## Begin Raw records

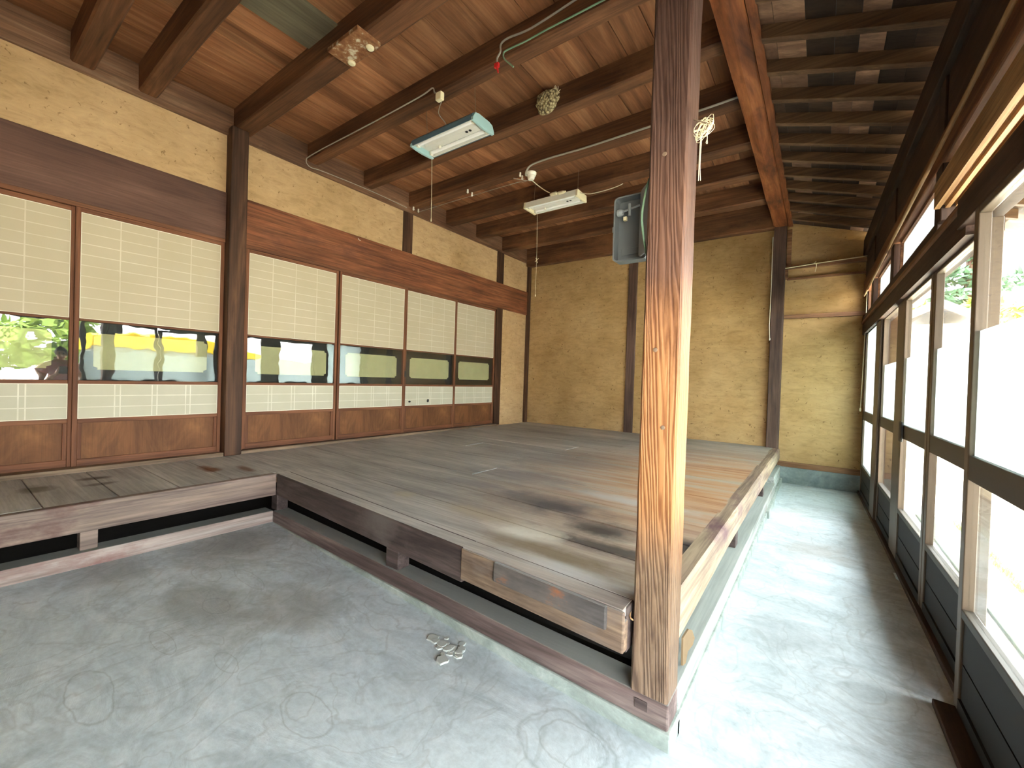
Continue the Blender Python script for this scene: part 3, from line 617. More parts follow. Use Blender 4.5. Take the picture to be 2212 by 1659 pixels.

## End Raw records
## Begin Raw records

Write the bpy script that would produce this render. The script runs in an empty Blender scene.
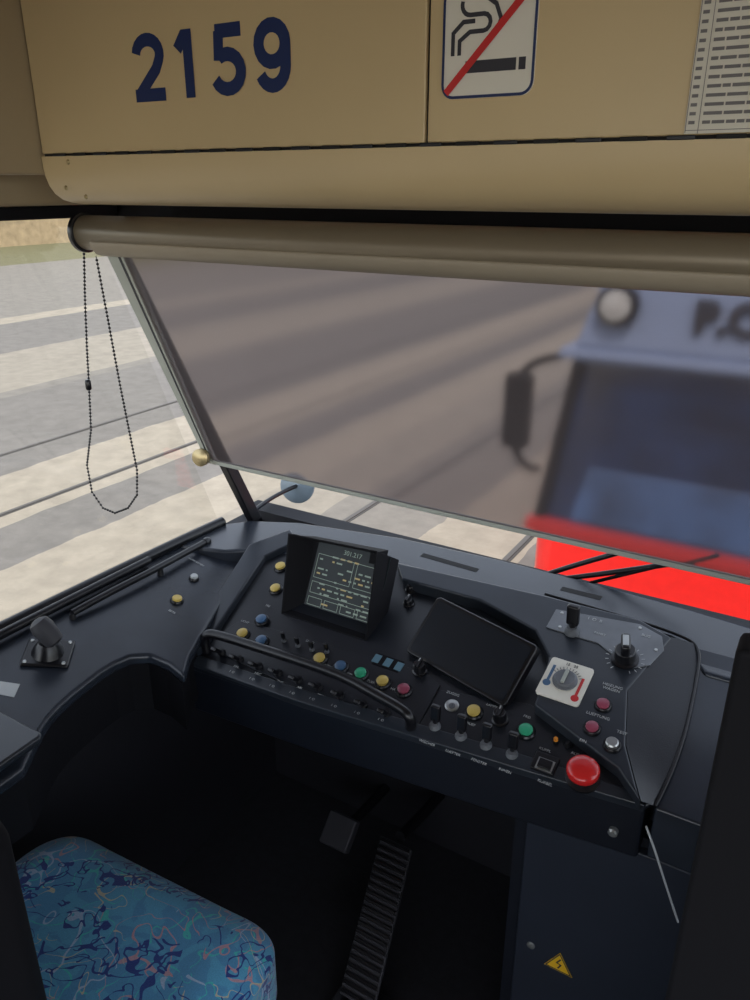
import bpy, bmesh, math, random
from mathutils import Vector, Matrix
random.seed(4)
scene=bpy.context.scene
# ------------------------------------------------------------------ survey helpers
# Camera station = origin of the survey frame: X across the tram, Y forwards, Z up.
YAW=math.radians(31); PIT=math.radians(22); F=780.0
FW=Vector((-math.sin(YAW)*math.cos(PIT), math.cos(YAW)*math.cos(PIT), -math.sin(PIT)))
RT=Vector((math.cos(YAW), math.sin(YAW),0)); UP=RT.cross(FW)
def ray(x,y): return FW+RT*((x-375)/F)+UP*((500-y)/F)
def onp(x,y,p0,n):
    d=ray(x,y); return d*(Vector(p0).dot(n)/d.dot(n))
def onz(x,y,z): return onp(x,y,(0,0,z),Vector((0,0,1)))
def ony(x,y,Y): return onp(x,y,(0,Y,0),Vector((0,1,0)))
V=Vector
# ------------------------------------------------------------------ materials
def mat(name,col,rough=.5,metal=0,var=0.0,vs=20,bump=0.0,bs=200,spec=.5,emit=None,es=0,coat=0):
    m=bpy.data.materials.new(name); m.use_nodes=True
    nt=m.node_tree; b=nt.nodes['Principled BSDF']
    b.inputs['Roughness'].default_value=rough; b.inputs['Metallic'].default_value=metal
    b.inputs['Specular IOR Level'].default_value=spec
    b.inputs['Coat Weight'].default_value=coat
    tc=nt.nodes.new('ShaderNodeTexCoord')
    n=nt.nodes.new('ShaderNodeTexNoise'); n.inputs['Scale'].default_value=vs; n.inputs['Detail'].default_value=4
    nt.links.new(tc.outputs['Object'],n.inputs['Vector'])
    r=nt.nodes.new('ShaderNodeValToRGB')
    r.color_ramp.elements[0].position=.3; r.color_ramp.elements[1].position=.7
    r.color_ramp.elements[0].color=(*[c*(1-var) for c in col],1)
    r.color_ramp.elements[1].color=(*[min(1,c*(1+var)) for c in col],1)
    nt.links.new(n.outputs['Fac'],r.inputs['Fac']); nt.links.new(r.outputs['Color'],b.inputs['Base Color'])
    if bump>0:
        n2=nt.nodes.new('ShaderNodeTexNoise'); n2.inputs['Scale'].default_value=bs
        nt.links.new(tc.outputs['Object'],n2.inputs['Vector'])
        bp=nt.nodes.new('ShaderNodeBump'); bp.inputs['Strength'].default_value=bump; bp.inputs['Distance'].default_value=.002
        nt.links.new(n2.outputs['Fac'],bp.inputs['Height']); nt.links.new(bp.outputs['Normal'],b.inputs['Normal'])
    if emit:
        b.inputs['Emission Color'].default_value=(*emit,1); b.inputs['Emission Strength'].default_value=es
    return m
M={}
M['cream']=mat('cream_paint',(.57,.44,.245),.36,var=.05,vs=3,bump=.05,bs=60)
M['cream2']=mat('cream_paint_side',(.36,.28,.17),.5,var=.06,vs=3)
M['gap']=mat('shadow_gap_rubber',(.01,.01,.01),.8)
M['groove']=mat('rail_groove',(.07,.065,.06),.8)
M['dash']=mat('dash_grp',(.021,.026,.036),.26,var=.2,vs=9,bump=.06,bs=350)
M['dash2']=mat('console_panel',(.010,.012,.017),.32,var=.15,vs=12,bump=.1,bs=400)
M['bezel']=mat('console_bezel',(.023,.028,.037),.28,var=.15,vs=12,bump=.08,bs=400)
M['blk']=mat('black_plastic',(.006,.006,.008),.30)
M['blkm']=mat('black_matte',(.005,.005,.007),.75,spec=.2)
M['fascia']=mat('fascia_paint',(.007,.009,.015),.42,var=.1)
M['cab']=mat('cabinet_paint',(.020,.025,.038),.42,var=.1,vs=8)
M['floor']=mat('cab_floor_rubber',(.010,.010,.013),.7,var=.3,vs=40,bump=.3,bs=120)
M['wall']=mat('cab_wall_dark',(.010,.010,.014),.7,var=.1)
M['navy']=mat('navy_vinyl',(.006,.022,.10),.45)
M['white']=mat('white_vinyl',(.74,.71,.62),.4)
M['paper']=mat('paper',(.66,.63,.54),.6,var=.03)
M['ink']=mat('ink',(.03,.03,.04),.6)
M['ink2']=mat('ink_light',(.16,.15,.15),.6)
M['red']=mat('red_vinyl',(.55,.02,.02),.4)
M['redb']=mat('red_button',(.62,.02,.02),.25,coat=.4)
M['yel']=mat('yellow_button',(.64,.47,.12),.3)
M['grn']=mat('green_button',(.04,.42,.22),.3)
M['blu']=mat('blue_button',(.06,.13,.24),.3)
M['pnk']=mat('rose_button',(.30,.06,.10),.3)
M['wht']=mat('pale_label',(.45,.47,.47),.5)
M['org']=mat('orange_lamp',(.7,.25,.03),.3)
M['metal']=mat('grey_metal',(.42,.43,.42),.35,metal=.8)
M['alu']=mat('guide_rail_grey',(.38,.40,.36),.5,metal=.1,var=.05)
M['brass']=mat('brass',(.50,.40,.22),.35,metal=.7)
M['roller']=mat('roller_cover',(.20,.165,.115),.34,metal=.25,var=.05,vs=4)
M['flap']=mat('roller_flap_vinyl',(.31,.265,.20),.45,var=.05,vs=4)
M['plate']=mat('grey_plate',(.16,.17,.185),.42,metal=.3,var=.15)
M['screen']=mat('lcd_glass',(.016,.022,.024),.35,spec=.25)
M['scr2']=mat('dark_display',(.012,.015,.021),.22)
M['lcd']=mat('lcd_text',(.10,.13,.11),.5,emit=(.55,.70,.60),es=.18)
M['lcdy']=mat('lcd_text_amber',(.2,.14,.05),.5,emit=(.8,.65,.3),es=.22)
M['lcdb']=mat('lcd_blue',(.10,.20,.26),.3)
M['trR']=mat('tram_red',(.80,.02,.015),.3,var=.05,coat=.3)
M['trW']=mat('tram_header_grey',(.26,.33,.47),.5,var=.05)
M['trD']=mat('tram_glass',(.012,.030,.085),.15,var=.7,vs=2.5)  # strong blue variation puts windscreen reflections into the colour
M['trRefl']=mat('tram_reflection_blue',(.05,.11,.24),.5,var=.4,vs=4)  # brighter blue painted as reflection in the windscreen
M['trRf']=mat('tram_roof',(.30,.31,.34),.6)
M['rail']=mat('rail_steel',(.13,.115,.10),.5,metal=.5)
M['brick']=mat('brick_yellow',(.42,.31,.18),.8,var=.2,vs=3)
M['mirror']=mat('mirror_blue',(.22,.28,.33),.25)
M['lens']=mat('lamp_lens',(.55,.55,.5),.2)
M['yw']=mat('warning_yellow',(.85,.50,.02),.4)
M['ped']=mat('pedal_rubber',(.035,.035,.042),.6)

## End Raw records

### Exercise description
Check each line of the entries above, and show every one holding the word "Blender".

### The response
Continue the Blender Python script for this scene: part 3, from line 617. More parts follow. Use Blender 4.5. Take the picture to be 2212 by 1659 pixels.
Write the bpy script that would produce this render. The script runs in an empty Blender scene.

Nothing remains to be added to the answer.